→ Description of the task: Type again, exactly, the lines below from the start through the line that includes "COL = SC.collection".
>> begin Available data
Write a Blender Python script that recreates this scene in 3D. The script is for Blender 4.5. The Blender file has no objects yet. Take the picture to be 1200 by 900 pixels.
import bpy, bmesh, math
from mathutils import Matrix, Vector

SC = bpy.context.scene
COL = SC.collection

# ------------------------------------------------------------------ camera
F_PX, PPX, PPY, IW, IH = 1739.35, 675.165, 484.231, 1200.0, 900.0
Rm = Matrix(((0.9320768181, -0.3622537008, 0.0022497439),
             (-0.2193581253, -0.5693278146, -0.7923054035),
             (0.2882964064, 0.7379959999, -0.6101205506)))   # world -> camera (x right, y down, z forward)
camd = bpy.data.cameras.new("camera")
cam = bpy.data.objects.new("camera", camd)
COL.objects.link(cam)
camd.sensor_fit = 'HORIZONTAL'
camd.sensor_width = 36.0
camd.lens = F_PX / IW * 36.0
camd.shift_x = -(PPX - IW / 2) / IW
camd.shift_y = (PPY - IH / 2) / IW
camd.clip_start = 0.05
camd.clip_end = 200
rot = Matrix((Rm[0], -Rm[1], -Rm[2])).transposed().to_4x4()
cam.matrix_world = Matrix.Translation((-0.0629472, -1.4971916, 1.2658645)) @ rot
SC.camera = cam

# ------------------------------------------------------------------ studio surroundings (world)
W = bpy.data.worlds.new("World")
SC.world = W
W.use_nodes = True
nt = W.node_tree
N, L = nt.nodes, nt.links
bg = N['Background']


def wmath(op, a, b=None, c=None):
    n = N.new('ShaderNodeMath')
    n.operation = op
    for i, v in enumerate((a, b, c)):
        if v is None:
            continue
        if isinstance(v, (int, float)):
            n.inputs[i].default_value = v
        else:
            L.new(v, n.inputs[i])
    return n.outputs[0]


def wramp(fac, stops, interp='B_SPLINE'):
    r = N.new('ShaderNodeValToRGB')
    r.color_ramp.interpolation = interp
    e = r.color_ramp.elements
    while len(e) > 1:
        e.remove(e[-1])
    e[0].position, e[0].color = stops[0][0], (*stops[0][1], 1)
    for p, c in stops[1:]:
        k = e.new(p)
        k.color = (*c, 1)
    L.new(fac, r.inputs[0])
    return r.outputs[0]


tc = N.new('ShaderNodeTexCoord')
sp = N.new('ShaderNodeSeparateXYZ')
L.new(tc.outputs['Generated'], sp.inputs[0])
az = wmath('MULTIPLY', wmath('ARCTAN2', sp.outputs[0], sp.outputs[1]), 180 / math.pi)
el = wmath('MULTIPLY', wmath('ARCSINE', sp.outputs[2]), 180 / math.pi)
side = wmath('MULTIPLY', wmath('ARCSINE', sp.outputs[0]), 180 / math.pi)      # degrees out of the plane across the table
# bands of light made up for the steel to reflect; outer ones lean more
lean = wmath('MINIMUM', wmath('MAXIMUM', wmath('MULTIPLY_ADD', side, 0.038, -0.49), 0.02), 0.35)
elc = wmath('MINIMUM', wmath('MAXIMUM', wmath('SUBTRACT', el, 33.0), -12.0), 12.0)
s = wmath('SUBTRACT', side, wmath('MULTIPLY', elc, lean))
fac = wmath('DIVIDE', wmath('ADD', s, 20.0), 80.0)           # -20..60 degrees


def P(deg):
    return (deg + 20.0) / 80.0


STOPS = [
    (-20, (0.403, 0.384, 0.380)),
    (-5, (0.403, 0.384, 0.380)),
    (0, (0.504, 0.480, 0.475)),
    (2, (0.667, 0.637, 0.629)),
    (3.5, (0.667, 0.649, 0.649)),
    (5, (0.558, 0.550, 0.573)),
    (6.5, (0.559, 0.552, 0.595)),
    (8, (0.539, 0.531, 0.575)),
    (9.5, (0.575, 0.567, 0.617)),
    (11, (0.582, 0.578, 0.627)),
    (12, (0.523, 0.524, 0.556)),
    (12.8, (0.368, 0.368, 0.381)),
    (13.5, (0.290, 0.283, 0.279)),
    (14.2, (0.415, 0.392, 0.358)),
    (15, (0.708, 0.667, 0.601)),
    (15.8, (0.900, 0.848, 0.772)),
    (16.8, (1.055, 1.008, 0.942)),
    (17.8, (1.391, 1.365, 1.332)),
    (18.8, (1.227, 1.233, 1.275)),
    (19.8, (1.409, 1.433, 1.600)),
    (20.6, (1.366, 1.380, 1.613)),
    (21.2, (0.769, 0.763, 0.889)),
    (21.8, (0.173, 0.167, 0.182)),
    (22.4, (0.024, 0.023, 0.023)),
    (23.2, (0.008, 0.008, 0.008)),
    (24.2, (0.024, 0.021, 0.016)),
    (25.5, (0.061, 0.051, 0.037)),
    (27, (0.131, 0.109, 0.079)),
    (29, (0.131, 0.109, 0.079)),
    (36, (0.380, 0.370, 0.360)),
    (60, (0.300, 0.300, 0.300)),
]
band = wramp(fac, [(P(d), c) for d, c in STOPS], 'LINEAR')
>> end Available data
→ Output for this exercise:
Write a Blender Python script that recreates this scene in 3D. The script is for Blender 4.5. The Blender file has no objects yet. Take the picture to be 1200 by 900 pixels.
import bpy, bmesh, math
from mathutils import Matrix, Vector

SC = bpy.context.scene
COL = SC.collection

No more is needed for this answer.